The company recently acquired another unit specialized in enhancing risk mitigation solutions through interdisciplinary tools, credit risk and capital management provider, Strategic Analytics, that focuses on retail credit modeling that enhance regulatory compliance. It will integrate with Interthinx, another business unit of Verisk Analytics, to provide U.S. residential mortgage market customers advanced loss mitigation solutions.

These tools are currently deployed in all verticals of consumer lending, including automotive, credit card, student loans and mortgages, says Coop. The added Mortgage Risk Model offers mortgage risk analytics products for retail lenders looking to access loan-level mortgage databases including "the vast majority" of nonagency loans for the residential mortgage-backed securities market, the company said.

According to Coop some of the benefits of using forecasting technology, consist in incorporating into analytics tests measures that help control loan origination quality, the effect of maturation and a variety of environmental factors. In addition, lender users can access the mortgage-backed securities and asset-backed securities Securities Forecasting Service, as well as accurate cash flow, conditional payment rates, conditional default rates and loss severity projections that help lenders and investors to price and trade mortgage assets with high efficiency.
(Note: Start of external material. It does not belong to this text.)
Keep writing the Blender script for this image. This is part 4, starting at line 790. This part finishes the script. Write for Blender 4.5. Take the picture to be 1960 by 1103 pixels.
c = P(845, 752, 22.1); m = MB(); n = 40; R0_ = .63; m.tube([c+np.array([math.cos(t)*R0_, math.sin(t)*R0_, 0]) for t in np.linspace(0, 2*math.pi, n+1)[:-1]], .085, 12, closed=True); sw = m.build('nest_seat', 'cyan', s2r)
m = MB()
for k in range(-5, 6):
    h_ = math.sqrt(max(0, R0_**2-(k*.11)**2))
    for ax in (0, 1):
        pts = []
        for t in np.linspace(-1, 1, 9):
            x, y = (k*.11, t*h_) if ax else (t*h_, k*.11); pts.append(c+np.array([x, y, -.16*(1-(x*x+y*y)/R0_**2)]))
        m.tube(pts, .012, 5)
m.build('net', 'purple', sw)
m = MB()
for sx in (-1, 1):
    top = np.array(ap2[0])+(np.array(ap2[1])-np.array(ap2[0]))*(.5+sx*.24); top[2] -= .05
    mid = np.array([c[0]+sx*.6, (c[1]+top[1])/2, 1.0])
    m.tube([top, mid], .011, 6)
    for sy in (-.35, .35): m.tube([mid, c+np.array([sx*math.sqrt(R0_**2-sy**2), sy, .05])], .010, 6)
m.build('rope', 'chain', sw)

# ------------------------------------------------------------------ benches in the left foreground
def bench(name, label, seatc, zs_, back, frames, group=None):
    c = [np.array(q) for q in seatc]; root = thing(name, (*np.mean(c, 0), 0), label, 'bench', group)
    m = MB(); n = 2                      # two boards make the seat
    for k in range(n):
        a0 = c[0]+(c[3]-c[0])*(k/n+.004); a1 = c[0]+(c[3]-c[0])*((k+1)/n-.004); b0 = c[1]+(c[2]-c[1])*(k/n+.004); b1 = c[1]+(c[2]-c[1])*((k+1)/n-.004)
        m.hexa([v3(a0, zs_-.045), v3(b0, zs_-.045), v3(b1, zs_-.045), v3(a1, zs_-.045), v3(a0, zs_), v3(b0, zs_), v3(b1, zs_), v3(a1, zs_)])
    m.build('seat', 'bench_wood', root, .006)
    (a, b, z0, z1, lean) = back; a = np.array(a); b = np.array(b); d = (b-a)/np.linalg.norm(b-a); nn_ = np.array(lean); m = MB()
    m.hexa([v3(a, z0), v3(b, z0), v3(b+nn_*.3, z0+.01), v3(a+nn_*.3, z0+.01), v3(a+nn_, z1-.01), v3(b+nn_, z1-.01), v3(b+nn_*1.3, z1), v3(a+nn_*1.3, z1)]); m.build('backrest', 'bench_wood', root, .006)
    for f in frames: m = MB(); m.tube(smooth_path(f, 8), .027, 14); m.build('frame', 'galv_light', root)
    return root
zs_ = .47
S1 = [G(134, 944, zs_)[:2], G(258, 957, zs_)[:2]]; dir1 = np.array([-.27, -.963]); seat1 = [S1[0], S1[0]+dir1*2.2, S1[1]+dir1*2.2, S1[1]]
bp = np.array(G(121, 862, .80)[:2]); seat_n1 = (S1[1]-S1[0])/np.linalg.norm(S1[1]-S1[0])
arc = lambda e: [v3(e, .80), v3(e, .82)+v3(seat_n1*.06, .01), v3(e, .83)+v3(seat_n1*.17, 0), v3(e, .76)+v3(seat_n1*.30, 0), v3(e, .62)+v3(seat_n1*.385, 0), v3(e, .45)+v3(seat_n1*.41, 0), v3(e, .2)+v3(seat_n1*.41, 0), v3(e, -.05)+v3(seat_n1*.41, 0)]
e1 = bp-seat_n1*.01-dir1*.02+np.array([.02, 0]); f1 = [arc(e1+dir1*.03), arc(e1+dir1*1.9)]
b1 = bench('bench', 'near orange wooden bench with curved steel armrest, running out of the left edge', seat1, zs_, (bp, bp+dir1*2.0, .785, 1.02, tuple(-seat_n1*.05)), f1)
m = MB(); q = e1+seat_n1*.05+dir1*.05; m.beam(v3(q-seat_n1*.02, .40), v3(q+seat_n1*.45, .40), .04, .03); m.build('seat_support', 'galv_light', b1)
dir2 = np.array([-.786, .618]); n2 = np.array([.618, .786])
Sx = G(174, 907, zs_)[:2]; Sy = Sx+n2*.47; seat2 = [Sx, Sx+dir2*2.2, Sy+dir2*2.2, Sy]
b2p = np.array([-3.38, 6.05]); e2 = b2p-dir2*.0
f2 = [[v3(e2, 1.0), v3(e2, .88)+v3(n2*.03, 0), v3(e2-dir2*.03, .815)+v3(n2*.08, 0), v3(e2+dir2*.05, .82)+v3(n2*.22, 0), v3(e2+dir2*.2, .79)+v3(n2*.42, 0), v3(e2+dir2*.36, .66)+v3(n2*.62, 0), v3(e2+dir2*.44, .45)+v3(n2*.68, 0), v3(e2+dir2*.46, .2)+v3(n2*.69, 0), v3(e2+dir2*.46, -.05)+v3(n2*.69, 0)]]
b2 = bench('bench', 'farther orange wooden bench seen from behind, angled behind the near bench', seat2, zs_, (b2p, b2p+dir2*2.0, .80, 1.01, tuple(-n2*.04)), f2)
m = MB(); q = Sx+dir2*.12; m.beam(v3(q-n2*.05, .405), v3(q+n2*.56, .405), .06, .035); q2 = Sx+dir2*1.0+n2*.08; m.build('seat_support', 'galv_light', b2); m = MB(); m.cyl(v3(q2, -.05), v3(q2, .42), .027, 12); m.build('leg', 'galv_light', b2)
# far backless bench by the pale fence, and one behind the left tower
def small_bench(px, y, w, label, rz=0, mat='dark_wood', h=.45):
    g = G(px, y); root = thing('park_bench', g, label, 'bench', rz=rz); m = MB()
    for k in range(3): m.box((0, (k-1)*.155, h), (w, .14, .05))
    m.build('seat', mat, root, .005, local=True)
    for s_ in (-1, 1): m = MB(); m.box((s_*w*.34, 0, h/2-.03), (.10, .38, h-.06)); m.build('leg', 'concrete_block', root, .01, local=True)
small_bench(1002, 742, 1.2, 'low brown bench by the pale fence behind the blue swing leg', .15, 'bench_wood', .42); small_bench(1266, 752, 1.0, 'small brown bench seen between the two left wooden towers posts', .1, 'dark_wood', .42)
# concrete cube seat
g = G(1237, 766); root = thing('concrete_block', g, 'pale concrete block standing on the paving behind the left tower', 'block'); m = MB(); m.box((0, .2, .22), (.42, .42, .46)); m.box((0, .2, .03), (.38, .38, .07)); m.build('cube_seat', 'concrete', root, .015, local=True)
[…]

Interthinx also provides risk mitigation and regulatory compliance tools for the financial services industry with a focus on risk assessment and mortgage fraud prevention-currently in use by 1,100 customers including 15 of the top 20 mortgage lenders.

Joe Breeden, president of Strategic Analytics, says the merger with Verisk Analytics and Interthinx was a perfect match because it will "significantly boost" the partners' objective to provide "mission-critical credit risk management solutions to our customers worldwide." It offers users the option to transform data from one of the largest repositories of loan-level mortgage data into usable business intelligence, he said.